Reputation: 14563
I'm writing a simple message queue library that will basically let you set up a point-to-point messaging service between two servers either over TCP or UDP. I want to do away with the notion of client/server since they two servers will do the same thing (send and receive messages), so it doesn't really matter which is which.
I thought I'd do this by using the IP addresses of the two servers to decide which should bind a server socket and which should connect as a client (probably by choosing the one with the smallest non-equal octet to be the server, assuming it's not the same machine).
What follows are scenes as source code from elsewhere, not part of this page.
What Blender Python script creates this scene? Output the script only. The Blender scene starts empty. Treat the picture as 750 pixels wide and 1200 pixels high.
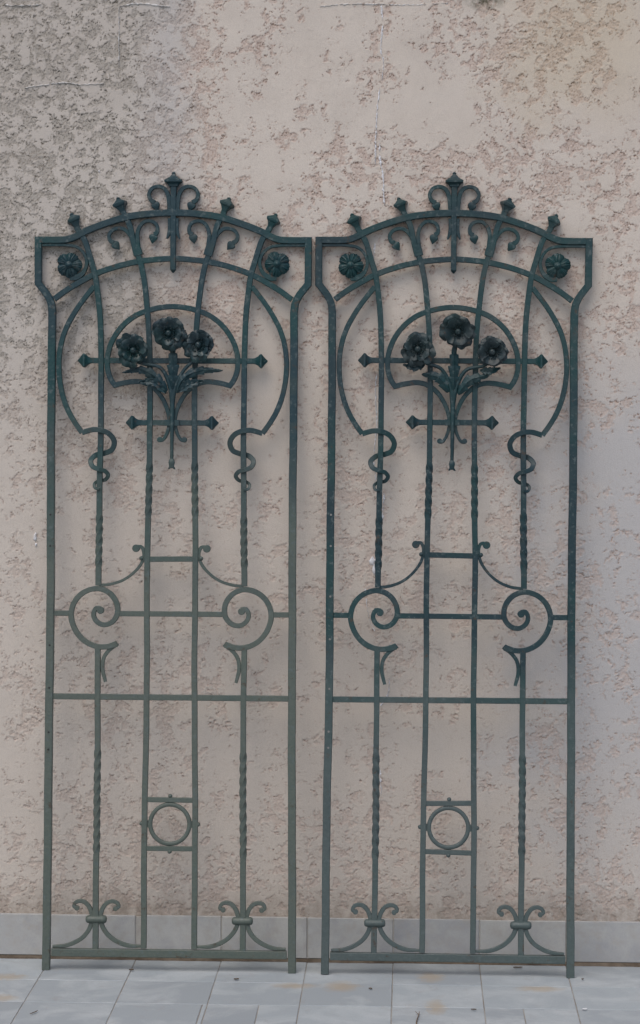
import bpy, bmesh, math, random
import numpy as np
from mathutils import Vector, Matrix

random.seed(7)
R = math.radians
scene = bpy.context.scene
COL = scene.collection

# ------------------------------------------------------------------ materials
def new_mat(name):
    m = bpy.data.materials.new(name)
    m.use_nodes = True
    nt = m.node_tree
    nt.nodes.clear()
    out = nt.nodes.new('ShaderNodeOutputMaterial')
    b = nt.nodes.new('ShaderNodeBsdfPrincipled')
    nt.links.new(b.outputs['BSDF'], out.inputs['Surface'])
    return m, nt, b

def node(nt, kind, **kw):
    n = nt.nodes.new(kind)
    for k, v in kw.items():
        setattr(n, k, v)
    return n

def noise(nt, vec, scale, detail=4.0, rough=0.55, dist=0.0):
    n = node(nt, 'ShaderNodeTexNoise')
    n.inputs['Scale'].default_value = scale
    n.inputs['Detail'].default_value = detail
    n.inputs['Roughness'].default_value = rough
    n.inputs['Distortion'].default_value = dist
    nt.links.new(vec, n.inputs['Vector'])
    return n.outputs['Fac']

def ramp(nt, fac, stops):
    r = node(nt, 'ShaderNodeValToRGB')
    e = r.color_ramp.elements
    while len(e) < len(stops):
        e.new(0.5)
    for i, (p, c) in enumerate(stops):
        e[i].position = p
        e[i].color = (c[0], c[1], c[2], 1) if isinstance(c, (tuple, list)) else (c, c, c, 1)
    nt.links.new(fac, r.inputs['Fac'])
    return r.outputs['Color']

def mix(nt, fac, a, b, mode='MIX'):
    m = node(nt, 'ShaderNodeMix', data_type='RGBA', blend_type=mode)
    for sock, v in ((m.inputs[0], fac), (m.inputs[6], a), (m.inputs[7], b)):
        if isinstance(v, (int, float)):
            sock.default_value = v
        elif isinstance(v, (tuple, list)):
            sock.default_value = (v[0], v[1], v[2], 1)
        else:
            nt.links.new(v, sock)
    return m.outputs[2]

def mth(nt, op, a, b=None, clamp=False):
    m = node(nt, 'ShaderNodeMath', operation=op, use_clamp=clamp)
    for i, v in enumerate((a, b)):
        if v is None:
            continue
        if isinstance(v, (int, float)):
            m.inputs[i].default_value = v
        else:
            nt.links.new(v, m.inputs[i])
    return m.outputs[0]

def bump(nt, b, h, strength, dist):
    n = node(nt, 'ShaderNodeBump')
    n.inputs['Strength'].default_value = strength
    n.inputs['Distance'].default_value = dist
    nt.links.new(h, n.inputs['Height'])
    nt.links.new(n.outputs['Normal'], b.inputs['Normal'])

def paint_material(name, fresh, blue, grey, haze_tint, haze_line, haze_amount, seed):
    """old oil paint on iron: hue drifts in blotches; a pale haze is painted over the lower bars"""
    m, nt, b = new_mat(name)
    tc = node(nt, 'ShaderNodeTexCoord')
    mp = node(nt, 'ShaderNodeMapping')
    mp.inputs['Location'].default_value = (seed, seed * 0.7, seed * 1.3)
    nt.links.new(tc.outputs['Object'], mp.inputs['Vector'])
    v = mp.outputs['Vector']
    big = noise(nt, v, 4.0, 3)
    mid = noise(nt, v, 17.0, 4)
    fine = noise(nt, v, 170.0, 3)
    col = mix(nt, ramp(nt, big, [(0.44, 0), (0.56, 1)]), fresh, blue)
    col = mix(nt, ramp(nt, mid, [(0.52, 0), (0.68, 0.6)]), col, grey)
    sep = node(nt, 'ShaderNodeSeparateXYZ')
    nt.links.new(tc.outputs['Object'], sep.inputs[0])
    wob = mth(nt, 'MULTIPLY', mth(nt, 'SUBTRACT', noise(nt, v, 2.6, 4), 0.5), 1.5)
    zz = mth(nt, 'ADD', sep.outputs['Z'], wob)
    f = mth(nt, 'MULTIPLY', mth(nt, 'SUBTRACT', haze_line, zz), 1.6, True)  # veil of haze on the lower bars, put into the paint colour
    f = mth(nt, 'MULTIPLY', f, ramp(nt, fine, [(0.25, 0.72), (0.7, 1.0)]))
    f = mth(nt, 'MULTIPLY', f, haze_amount)
    col = mix(nt, f, col, haze_tint)
    # pale rubbed specks and a few rusty ones
    col = mix(nt, ramp(nt, noise(nt, v, 90.0, 3), [(0.58, 0), (0.68, 0.6)]), col, (0.085, 0.11, 0.11))
    col = mix(nt, ramp(nt, noise(nt, v, 40.0, 5, 0.7), [(0.62, 0), (0.68, 0.75)]), col, (0.055, 0.036, 0.024))
    nt.links.new(col, b.inputs['Base Color'])
    rr = ramp(nt, mid, [(0.3, 0.34), (0.7, 0.58)])
    nt.links.new(rr, b.inputs['Roughness'])
    b.inputs['Specular IOR Level'].default_value = 0.36
    bump(nt, b, mth(nt, 'ADD', fine, mth(nt, 'MULTIPLY', noise(nt, v, 60.0, 3), 1.5)), 0.6, 0.0014)
    return m

def plain_material(name, c1, c2, scale=40.0, rough=0.75, bmp=0.3):
    m, nt, b = new_mat(name)
    tc = node(nt, 'ShaderNodeTexCoord')
    f = noise(nt, tc.outputs['Object'], scale, 5, 0.6)
    nt.links.new(mix(nt, ramp(nt, f, [(0.35, 0), (0.65, 1)]), c1, c2), b.inputs['Base Color'])
    b.inputs['Roughness'].default_value = rough
    bump(nt, b, f, bmp, 0.002)
    return m

# ------------------------------------------------------------------ linking
def link_mesh(name, bm, mat, parent=None, smooth=None):
    me = bpy.data.meshes.new(name)
    bmesh.ops.recalc_face_normals(bm, faces=bm.faces)
    bm.to_mesh(me)
    bm.free()
    me.materials.append(mat)
    if smooth is not None:
        me.polygons.foreach_set('use_smooth', [True] * len(me.polygons))
        me.set_sharp_from_angle(angle=R(smooth))
    o = bpy.data.objects.new(name, me)
    COL.objects.link(o)
    if parent:
        o.parent = parent
    return o

def tag(o, label=None, cat=None, group=None, kind=None):
    for k, v in (('label', label), ('category', cat), ('group', group), ('kind', kind)):
        if v:
            o[k] = v
    return o

# ------------------------------------------------------------------ shape helpers
# wrought work is drawn in the gate's own plane: u across, v up, d towards the wall (so -d faces the viewer)
def spline(pts, step=0.004):
    """centripetal-ish Catmull-Rom through 2-D or 3-D points, resampled about every `step` metres"""
    P = [np.array(p, float) for p in pts]
    if len(P) == 2:
        n = max(1, int(np.linalg.norm(P[1] - P[0]) / step))
        return [P[0] + (P[1] - P[0]) * i / n for i in range(n + 1)]
    Q = [2 * P[0] - P[1]] + P + [2 * P[-1] - P[-2]]
    out = []
    for i in range(1, len(Q) - 2):
        p0, p1, p2, p3 = Q[i - 1], Q[i], Q[i + 1], Q[i + 2]
        d0 = max(np.linalg.norm(p1 - p0), 1e-6) ** 0.5
        d1 = max(np.linalg.norm(p2 - p1), 1e-6) ** 0.5
        d2 = max(np.linalg.norm(p3 - p2), 1e-6) ** 0.5
        t0, t1, t2, t3 = 0, d0, d0 + d1, d0 + d1 + d2
        n = max(2, int(np.linalg.norm(p2 - p1) / step))
        for k in range(n):
            t = t1 + (t2 - t1) * k / n
            a1 = (t1 - t) / (t1 - t0) * p0 + (t - t0) / (t1 - t0) * p1
            a2 = (t2 - t) / (t2 - t1) * p1 + (t - t1) / (t2 - t1) * p2
            a3 = (t3 - t) / (t3 - t2) * p2 + (t - t2) / (t3 - t2) * p3
            b1 = (t2 - t) / (t2 - t0) * a1 + (t - t0) / (t2 - t0) * a2
            b2 = (t3 - t) / (t3 - t1) * a2 + (t - t1) / (t3 - t1) * a3
            out.append((t2 - t) / (t2 - t1) * b1 + (t - t1) / (t2 - t1) * b2)
    out.append(P[-1])
    return out

def lerp_profile(prof, t):
    for (a, x), (b, y) in zip(prof, prof[1:]):
        if t <= b:
            return x + (y - x) * (t - a) / max(b - a, 1e-9)
    return prof[-1][1]

def section(w, d, ch, rot=0.0, rounded=False):
    a, b = w / 2, d / 2
    if rounded:
        s = [(a * math.cos(k * math.pi / 6), b * math.sin(k * math.pi / 6)) for k in range(12)]
    else:
        c = min(ch, a * 0.6, b * 0.6)
        s = [(a, -b + c), (a, b - c), (a - c, b), (-a + c, b), (-a, b - c), (-a, -b + c), (-a + c, -b), (a - c, -b)]
    if rot:
        co, si = math.cos(rot), math.sin(rot)
        s = [(x * co - y * si, x * si + y * co) for x, y in s]
    return s

def sweep(bm, path, w, d, dz=0.0, ch=0.0014, twist=None, rounded=False, jig=0.0, bow=0.0):
    """flat bar along a path in the gate plane.  w, d, dz: number or profile [(t, value)...]; path points may be 2-D"""
    pts = [np.array(p, float)[:2] for p in path]
    keep = [0]
    for i in range(1, len(pts)):
        if np.linalg.norm(pts[i] - pts[keep[-1]]) > 2e-4:
            keep.append(i)
    pts = [pts[i] for i in keep]
    L = [0.0]
    for a, b in zip(pts, pts[1:]):
        L.append(L[-1] + np.linalg.norm(b - a))
    rings = []
    n = len(pts)
    ph = random.random() * 9
    for i in range(n):
        t = L[i] / L[-1]
        ta = pts[i] - pts[i - 1] if i > 0 else pts[1] - pts[0]
        tb = pts[i + 1] - pts[i] if i < n - 1 else ta
        ta = ta / np.linalg.norm(ta); tb = tb / np.linalg.norm(tb)
        tg = ta + tb
        ln = np.linalg.norm(tg)
        tg = tg / ln if ln > 1e-6 else ta
        mit = min(1.8, 1.0 / max(0.35, float(np.dot(tg, ta))))
        nr = np.array([tg[1], -tg[0]])
        ww = w if isinstance(w, (int, float)) else lerp_profile(w, t)
        dd = d if isinstance(d, (int, float)) else lerp_profile(d, t)
        zz = dz if isinstance(dz, (int, float)) else lerp_profile(dz, t)
        rot = twist(L[i], pts[i]) if twist else 0.0
        ww *= 1 + jig * math.sin(L[i] * 60 + ph)
        ring = []
        for x, y in section(ww, dd, ch, rot, rounded):
            q = pts[i] + nr * (x * mit + bow * math.sin(L[i] * 9 + ph) + 0.5 * bow * math.sin(L[i] * 27 + 2 * ph))
            ring.append(bm.verts.new((q[0], zz + y, q[1])))
        rings.append(ring)
    for a, b in zip(rings, rings[1:]):
        m = len(a)
        for k in range(m):
            bm.faces.new((a[k], a[(k + 1) % m], b[(k + 1) % m], b[k]))
    bm.faces.new(rings[0][::-1])
    bm.faces.new(rings[-1])

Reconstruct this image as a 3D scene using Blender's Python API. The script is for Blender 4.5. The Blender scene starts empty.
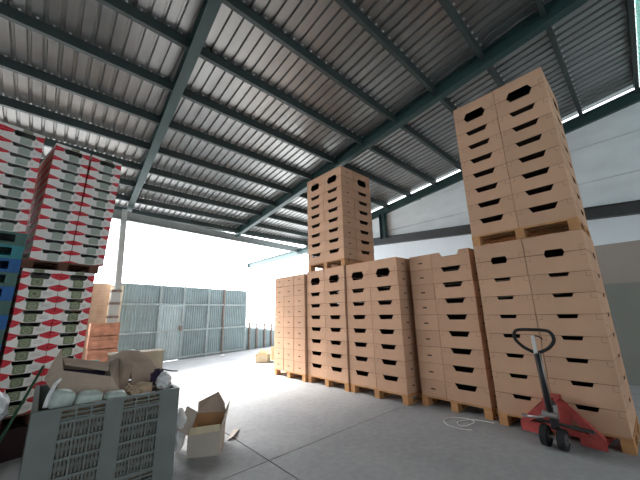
import bpy, bmesh, math, random
from mathutils import Vector, Matrix, noise
random.seed(7)
PI = math.pi
scn = bpy.context.scene
col = scn.collection

# ------------------------------------------------------------------ materials
def new_mat(name, rgb, rough=.7, metal=0., var=.0, vscale=6., spec=.3, bump=0., bscale=40., rnd=0., stretch=None, alpha=None):
    m = bpy.data.materials.new(name); m.use_nodes = True
    nt = m.node_tree; b = nt.nodes['Principled BSDF']
    b.inputs['Roughness'].default_value = rough; b.inputs['Metallic'].default_value = metal
    b.inputs['Specular IOR Level'].default_value = spec
    b.inputs['Base Color'].default_value = (*rgb, 1)
    N = nt.nodes.new; Lk = nt.links.new
    if var or bump:
        tc = N('ShaderNodeTexCoord'); mp = N('ShaderNodeMapping'); Lk(tc.outputs['Object'], mp.inputs['Vector'])
        if stretch: mp.inputs['Scale'].default_value = stretch
    last = None
    if var:
        n = N('ShaderNodeTexNoise'); n.inputs['Scale'].default_value = vscale; n.inputs['Detail'].default_value = 6
        Lk(mp.outputs[0], n.inputs['Vector'])
        r = N('ShaderNodeMapRange'); r.inputs['From Min'].default_value = .3; r.inputs['From Max'].default_value = .7
        r.inputs['To Min'].default_value = 1 - var; r.inputs['To Max'].default_value = 1 + var
        Lk(n.outputs['Fac'], r.inputs['Value']); last = r.outputs[0]
    if rnd:
        oi = N('ShaderNodeObjectInfo'); r2 = N('ShaderNodeMapRange'); r2.inputs['To Min'].default_value = 1 - rnd; r2.inputs['To Max'].default_value = 1 + rnd
        Lk(oi.outputs['Random'], r2.inputs['Value'])
        if last:
            mu = N('ShaderNodeMath'); mu.operation = 'MULTIPLY'; Lk(last, mu.inputs[0]); Lk(r2.outputs[0], mu.inputs[1]); last = mu.outputs[0]
        else: last = r2.outputs[0]
    if last:
        vm = N('ShaderNodeVectorMath'); vm.operation = 'SCALE'; vm.inputs[0].default_value = rgb; Lk(last, vm.inputs['Scale'])
        Lk(vm.outputs[0], b.inputs['Base Color'])
    if bump:
        n2 = N('ShaderNodeTexNoise'); n2.inputs['Scale'].default_value = bscale; n2.inputs['Detail'].default_value = 4
        Lk(mp.outputs[0], n2.inputs['Vector']); bp = N('ShaderNodeBump'); bp.inputs['Strength'].default_value = bump; bp.inputs['Distance'].default_value = .01
        Lk(n2.outputs['Fac'], bp.inputs['Height']); Lk(bp.outputs[0], b.inputs['Normal'])
    return m

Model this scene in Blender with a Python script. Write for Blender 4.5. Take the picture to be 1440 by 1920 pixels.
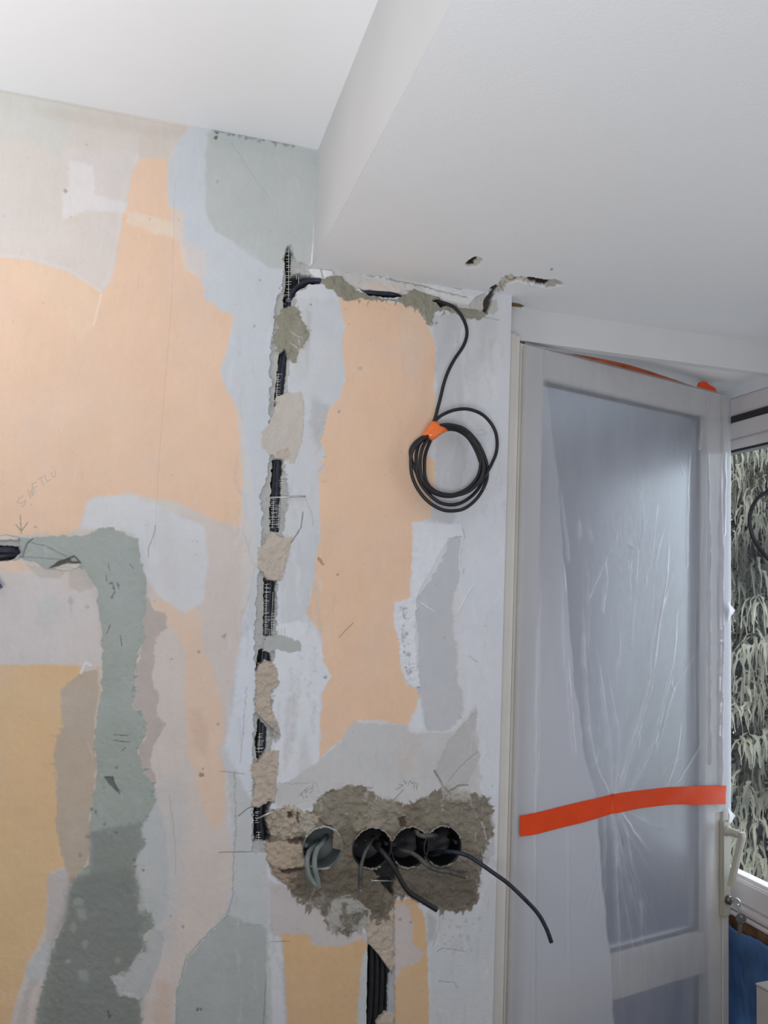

To do this I need to know the local IP address[es] of the interface[s] that has a route to the other computer. Is there an easy way to get this info?
Upvotes: 3
Views: 908
Reputation: 310884
probably by choosing the one with the smallest non-equal octet to be the server, assuming it's not the same machine
Pretty ad-hoc solution. I would have a running server multicast its existence, and a newly started one look for those multicasts, and start itself as a server if it didn't find them, and advertise itself via multicasts, and so on ...
Upvotes: 1
Reputation: 10551
$ ip route get 2a00:1450:4016:800::1011
2a00:1450:4016:800::1011 from :: via 2a01:4f8:100:63e0::1
dev eth0 src 2a01:4f8:100:6fab:cdef::1 metric 0
iproute internally uses the RTM_GETROUTE netlink message to obtain the information, and so can you. src then specifies the address that would be used to contact this host were you to use automatic binding (i.e. not calling bind(2) prior to connect, or calling bind with a wildcard for the address field).